El valor de escuchar la voz de los niños en la escuela (Dr. Álvaro Albornoz)
En muchas escuelas, los niños aprenden a leer, pero no aprenden que su voz importa. Aprenden a seguir instrucciones, pero no a expresar sus ideas. Se les enseña a quedarse en silencio, a levantar la mano, a esperar su turno… pero pocas veces se les pregunta realmente qué piensan, qué sienten, qué sueñan. Y así, lentamente, muchos niños aprenden que su voz no tiene peso. Que lo que tienen para decir no es tan importante como lo que se espera que repitan.
Pero la infancia no es un ensayo para la vida. Es vida. Y si queremos formar ciudadanos críticos, empáticos, creativos y conscientes, debemos empezar por escuchar a los niños hoy, aquí y ahora.
Escuchar la voz de los niños en la escuela no significa que ellos tengan siempre la última palabra. Significa que tienen derecho a tener una palabra. A opinar sobre lo que les afecta. A contar cómo se sienten, qué los incomoda, qué los entusiasma, qué cambiarían si pudieran. Significa hacerles saber que su voz vale tanto como la del adulto, aunque su experiencia sea diferente.
Cuando un niño es escuchado, se siente respetado. Su autoestima crece. Se conecta con sus emociones y aprende a expresarse sin miedo. Y ese acto, tan aparentemente simple, tiene un impacto profundo: forma personas seguras, libres y responsables.
Escuchar no es solo oír. Es mirar con atención, validar sin burlas, dejar espacio al silencio y a la espontaneidad. A veces los niños no hablan con palabras, sino con gestos, con dibujos, con el cuerpo. Saber leer esas formas de comunicación también es parte de escuchar.

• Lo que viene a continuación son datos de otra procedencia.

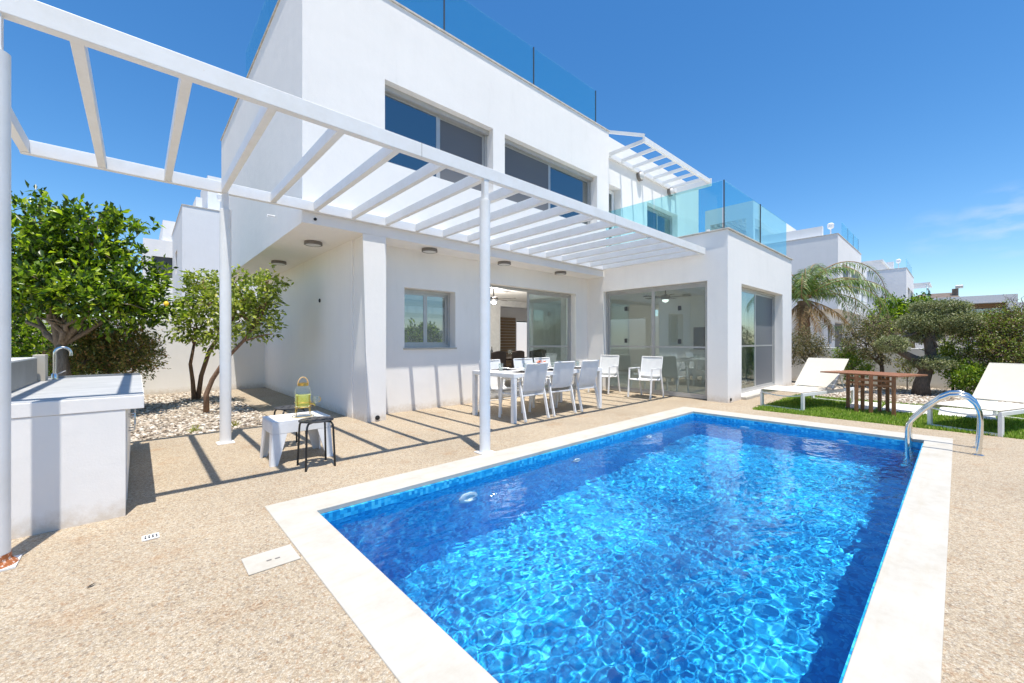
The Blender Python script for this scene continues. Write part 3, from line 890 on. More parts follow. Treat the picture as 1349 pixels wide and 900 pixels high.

En una escuela que escucha, las reglas se construyen con participación. Los conflictos se resuelven con diálogo. Las clases no se dictan desde el púlpito, sino que se cocrean con preguntas, ideas y experiencias compartidas. Se hacen asambleas, se abren espacios para la opinión, se consulta a los niños sobre decisiones que los involucran. Porque ellos también son parte de la comunidad educativa, no simples receptores de contenidos.
Cuando los adultos escuchan a los niños, también aprenden. Porque los niños traen sabiduría, preguntas incómodas, miradas frescas. Nos recuerdan lo esencial. Y cuando nos atrevemos a escuchar, no solo los formamos a ellos: nos transformamos nosotros.
Silenciar a un niño es apagar una chispa que pudo haber encendido una gran idea, un cambio justo, un mundo mejor. Escucharlo es decirle: tu voz existe, tu voz cuenta, tu voz puede transformar. Y eso, quizás, es el acto más educativo de todos.